Well, cormorants are long-tailed, mostly-black birds with snakelike necks, hook-tipped bills and partially naked faces and chins of deep orange (other species have faces and chins of dull yellow, lemon yellow, red and bright blue). Oh, and by the way, John Milton, in “Paradise Lost,” described Satan as a cormorant sitting in the tree of life, “devising death.”

The name “cormorant” is derived from Latin for “raven of the sea.” Lots of people don’t like ravens, either. Double-crested cormorants are goose-sized and fly in gooselike formations, but they fly silently. And they have turquoise eyes.

Cormorants are a member of the pelican clan that includes the sea birds, boobies and gannets, and they are closely related to the anhinga of southern swamplands – the creepy-looking bird that’s typically seen with its wings stretched out to dry. Cormorant wings are frequently held out to dry, too.

Cormorants are totipalmate – all four of their toes are webbed together – and they have no nostrils – they must breathe through their mouths. They are good swimmers, propelling themselves through the water with their legs and totipalmate feet, and they fish by surface-diving, in a manner similar to loons and grebes. Unlike loons and grebes, cormorants spend most of their leisure time out of water.

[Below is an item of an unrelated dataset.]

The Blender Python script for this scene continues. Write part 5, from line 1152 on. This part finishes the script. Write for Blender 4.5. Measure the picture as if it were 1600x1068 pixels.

Cormorants usually nest in colonies, but are not exclusive about where they put their nests. Nests are always untidy mounds of sticks, but they may be located in water-dead snags, on sea cliffs or on the ground on protected islands. As you might expect from such a bird, their colonies reek of guano and dead fish – both of which are also a major component of their nests.

Typically, despite the reputation of cormorants, feeding studies show that they eat mostly “trash” fish not found desirable by fishermen. This is certainly not the case, though, around fish farms, and it’s apparently not the case at the Columbia River estuary, the temporary yet critical resting area for millions of juvenile salmon and steelhead before they head out to sea.

These are the very salmon that federal and state governments are spending hundreds of millions of dollars trying to recover from the ravages of Columbia River dams and pollution.

Recently, double-crested cormorants have taken up nesting residence on an island near the estuary. In 1989 there were fewer than 100 nesting pairs of double-crested cormorants at the mouth of the Columbia River. This past season there were 14,000 pairs; one half of all West Coast double-crested cormorants. It’s now the largest cormorant colony in the world.

As you might guess, cormorants can be prolific breeders. Cormorant pairs often raise two or three young each year. This, combined with naturally low mortality rates, is what allows cormorant populations to take off, so to speak, when conditions are ideal. Conditions are apparently ideal at the mouth of the Columbia River.

Feeding studies of cormorants on the island, via the collection from cormorant guano of electronic tags that had been implanted in hatchery fish prior to their release into the river, have shown a loss to cormorant predation in the estuary of nearly 10 per cent of all salmon juveniles passing through Bonneville Dam.

There’s no question about it, like them or not, we can expect to be seeing a lot more of the double-crested cormorant in our area, too. According to Shirley Sturts, statistician for the Coeur d’Alene Audubon Society, double-crested cormorants were rare in Kootenai County just 15 years ago. In fact, between 1980 and 1999 there were only 12 reports of individual cormorants in the county.

During the Coeur d’Alene Christmas Bird Counts each December from 1991 to 2000, no cormorants were seen. Then, in 2001, five were recorded. There were eight the next year, 17 and 18 the next two years, and 32 and 38 the last two years. Active cormorant nests have been found along the lake in three of the last five seasons.

Now, a Kootenai County birder or fisherman can expect to see cormorants around the lake year-round – and many people are not happy about it.

Still, I can’t help but wonder if this badly maligned species would be getting a better reception, even if all its habits were the same, if only it was better looking.